In the phlegmatic character of Philip de Lancaster, Cumberland seems only to have expanded the sketch which he gave, in the Observer, of Ned Drowsy.

There is an affecting appeal in the third volume to the feelings of the reader. He speaks of the death of his grandson, a midshipman, and who, he thought, had been the victim of ill-usage. The question was referred to some of our tribunals as I remember, but their decision did not corroborate the opinion of Cumberland. From this subject he

makes a transition to his "beloved daughter," to whom he dedicated his Memoirs, and to whom he also dedicates this work; "for these repeated testimonies of my love," he pathetically adds, "are all the inheritance I can bequeath her, all my hard fortune hath not wrested from me."

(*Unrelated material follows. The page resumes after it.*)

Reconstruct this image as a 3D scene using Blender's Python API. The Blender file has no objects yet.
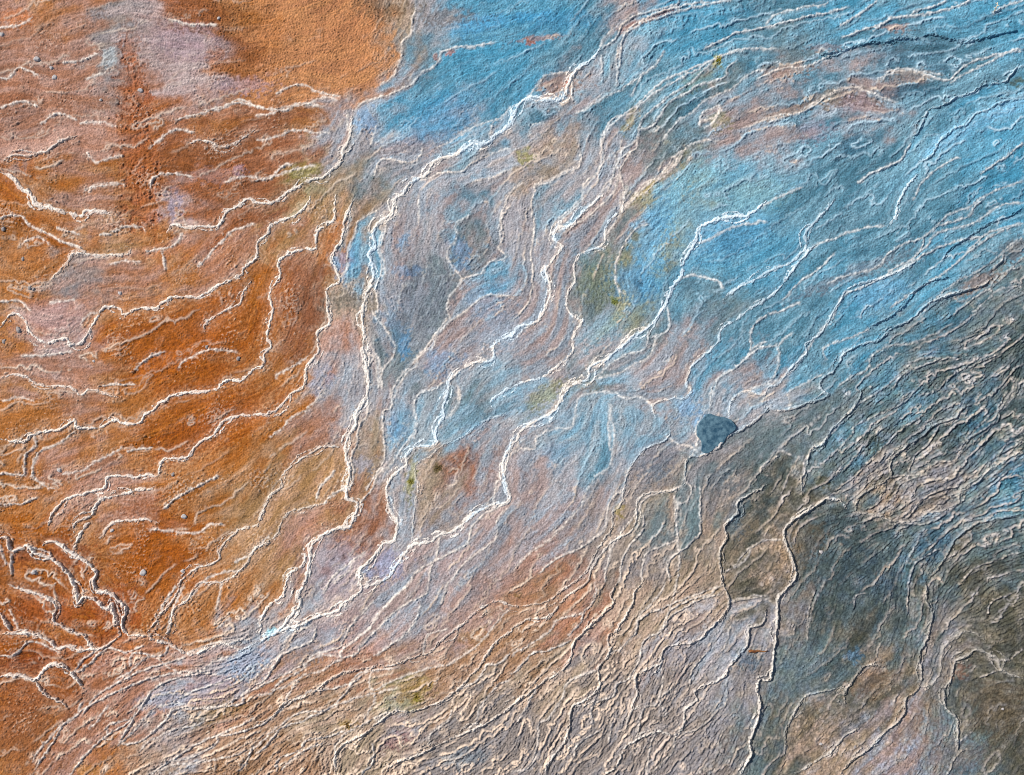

His diction was not much improved when he wrote John de Lancaster. It is often vulgar, sometimes ungrammatical, and sometimes obscure. His attempts at wit or humour are as unsuccessful as in his happiest days of mental vigour. I will adduce one instance:

"We may literally say, that it (a morning visit) was made upon the spur of the occasion, and this we hope will be an apology for our introducing the baronet in boots."

It is amusing to see with what unwearied assiduity Cumberland sought to propitiate the critics. In the outset of his career he dared them with a proud defiance; but he soon discovered who suffered most in the contest, and then he strove to soothe them by blandishments and courtesy. In John de Lancaster he openly solicits them to befriend his book and to promote its sale. "As I know some of them," he says, "to be fair and honourable gentlemen, I hope they will recollect how often I have been useful to them, in the sale of their publications, and assist me now with their good word in the circulation of De Lancaster."

I am afraid this request was not very cordially

attended to, or that Cumberland believed them to possess a power they do not. His book languished to a second edition, and there, I imagine, it will remain. It is, in many parts, too erudite for the unlearned without being deep enough for the learned, and its familiar scenes which might please the common reader, want spriteliness and animation. The lethargic influence of age seems to have impeded his faculties while he wrote; and if he wrote from necessity, who but must deplore the embarrassments that obscured the closing hours of a life so assiduously employed in the labours of literature?

Necessitas, cujus cursus transversi impetum
Voluerunt multi effugere, pauci potuerunt,
Quo me detrusit pœne extremis sensibus?